The simplicity of design and lack of console shifter (the right steering-wheel stalk controls the electric drive) means the center console is one big piece of furniture with multiple cubbies for storage. Battery location in the basement also opens more rear seat acreage for 6-foot-5 giraffes like me. I sat comfortably in the back seat with headroom to spare under the tinted glass roof.
The exterior is a sleek sportback-eggshell that — while not as elegant as the longer Model S — is distinctly Tesla.
Instead of keyless entry via a fob like the Model S (and other autos), the Model 3 responds to a digital key transmitted by Bluetooth from the owner’s phone. A thin card also grants entry if tapped on the b-pillar. Sensing the phone, the car unlocked as I approached, and then turned on when I slipped inside. Luke Skywalker would be impressed.
You’ll want to slip inside a lot because this Starfighter is a blast to drive.
My favorite compact sports sedan is the athletic Cadillac ATS. This 3,814-pound, 310-mile-range, 75-kWh Model 3 tester was every bit its match. Multiple Woodward stoplight launches (no Ludicrous mode here) yielded zero-60 times in the 5.2-second range (Motor Trend has recorded 4.8 seconds). The top-line 335-horse V-6 ATS? 5.6 seconds. The fat steering wheel feels rooted to the ground, the 113-inch wheelbase (the ATS has a 109-inch wheelbase, BMW 3-series measures 111) is balanced, the chassis flat as a board.
Flinging the Model 3 through 180-degree cloverleafs, I barely got a squawk from the Continental tires.
My tester came equipped with the latest version of Tesla’s self-driving Autopilot, which worked competently on I-696, though its turn-signal-activated, “Autosteer” lane-switch feature still not-so-autonomously cautions drivers to safely check the mirror for oncoming traffic first (impressively, sci-fi Telsa is constantly improving such features with over-the-air software updates).
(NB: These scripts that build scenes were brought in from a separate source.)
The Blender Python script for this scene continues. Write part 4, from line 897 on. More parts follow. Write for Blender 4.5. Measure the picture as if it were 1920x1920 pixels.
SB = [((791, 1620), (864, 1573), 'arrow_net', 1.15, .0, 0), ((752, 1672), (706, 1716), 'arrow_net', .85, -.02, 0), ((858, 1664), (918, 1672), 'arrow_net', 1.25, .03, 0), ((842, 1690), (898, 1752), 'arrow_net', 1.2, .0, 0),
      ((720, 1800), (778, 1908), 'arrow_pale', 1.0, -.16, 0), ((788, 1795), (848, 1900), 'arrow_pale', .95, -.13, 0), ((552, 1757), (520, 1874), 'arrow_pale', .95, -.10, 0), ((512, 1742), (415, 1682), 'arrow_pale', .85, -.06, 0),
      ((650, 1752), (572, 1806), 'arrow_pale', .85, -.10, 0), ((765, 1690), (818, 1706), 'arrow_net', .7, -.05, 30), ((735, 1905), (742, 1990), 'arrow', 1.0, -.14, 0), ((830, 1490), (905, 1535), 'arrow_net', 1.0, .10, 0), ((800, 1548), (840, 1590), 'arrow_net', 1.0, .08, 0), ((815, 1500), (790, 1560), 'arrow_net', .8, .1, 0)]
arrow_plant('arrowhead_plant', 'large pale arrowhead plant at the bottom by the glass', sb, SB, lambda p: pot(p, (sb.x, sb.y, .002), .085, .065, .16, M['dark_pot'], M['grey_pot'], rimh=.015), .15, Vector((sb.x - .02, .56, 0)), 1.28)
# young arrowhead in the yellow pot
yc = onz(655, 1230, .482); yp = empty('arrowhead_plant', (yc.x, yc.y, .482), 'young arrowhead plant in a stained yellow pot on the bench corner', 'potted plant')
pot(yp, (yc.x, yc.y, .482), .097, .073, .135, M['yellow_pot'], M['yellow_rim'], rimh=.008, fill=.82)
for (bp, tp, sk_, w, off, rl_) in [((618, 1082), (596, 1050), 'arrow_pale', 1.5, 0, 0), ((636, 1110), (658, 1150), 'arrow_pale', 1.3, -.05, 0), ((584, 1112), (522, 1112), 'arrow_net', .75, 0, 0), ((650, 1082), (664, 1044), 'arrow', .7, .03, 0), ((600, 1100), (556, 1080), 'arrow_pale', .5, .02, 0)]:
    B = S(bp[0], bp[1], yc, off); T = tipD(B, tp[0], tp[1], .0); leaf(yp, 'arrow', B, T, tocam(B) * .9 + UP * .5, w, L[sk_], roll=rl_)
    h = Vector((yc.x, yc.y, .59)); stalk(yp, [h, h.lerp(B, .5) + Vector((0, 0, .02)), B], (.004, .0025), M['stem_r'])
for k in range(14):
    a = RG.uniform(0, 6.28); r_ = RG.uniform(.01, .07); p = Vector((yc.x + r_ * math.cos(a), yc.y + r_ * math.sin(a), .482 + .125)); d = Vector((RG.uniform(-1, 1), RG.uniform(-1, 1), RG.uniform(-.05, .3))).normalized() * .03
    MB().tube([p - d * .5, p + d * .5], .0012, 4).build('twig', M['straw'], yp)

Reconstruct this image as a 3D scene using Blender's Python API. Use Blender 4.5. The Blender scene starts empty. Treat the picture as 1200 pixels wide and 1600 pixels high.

Most impressive is auto parallel-park: No hands — or feet — are needed.
As has been typical in my lead-footed Tesla Model S test drives, I took 44 miles off the battery for every 30 miles on the odometer. Under more civilized driving across Michigan and Ohio, my tester’s owner says he’s been able to average 305 miles on a full charge — not far off Tesla’s claimed 310 miles for the big-battery EV.
Only long-range Model 3s are currently being delivered — the standard-battery, 240-mile range $35,000 base-entry comes later this year. The wait isn’t getting any shorter — my projected August delivery is jogging four months behind schedule. But the mini-Model S lives up to the hype.
Tesla fighters: Volvo’s Polestar joins EV race
Posted by hpayne on February 23, 2018
Here they come.
Spurred on by the success of American electric-car company Tesla, luxury European carmakers are bringing to market a wave of new battery-powered vehicles beginning this year.
Where other start-up companies like Lucid and Faraday Future have struggled to raise the capital to manufacture their sleek electric-vehicle dreams, established automakers like Jaguar, BMW, Porsche, Jaguar and Audi are pouring billions into new EVs. They will rival Tesla in performance, surpass it in initial build quality, and — perhaps most importantly — try to tempt buyers at a time when global governments are forcing the auto industry to go electric.
One of the boldest new entries is Polestar, an EV brand from Volvo.
Like Tesla wannabes Lucid and Faraday Future, Polestar has wowed the public with a jaw-dropping high-performance prototype. Unlike Lucid and Faraday, Polestar comes with the full backing of Volvo, an established Swedish maker with deep Chinese pockets behind it.
“Tesla is the leader in premium electric, but many other people are catching up to that party and there is going to be a lot of choice within it,” Polestar Communications chief J.B. Canton said in an interview. “We’re confident that what Polestar has in store is going to be right up there with the best of them.”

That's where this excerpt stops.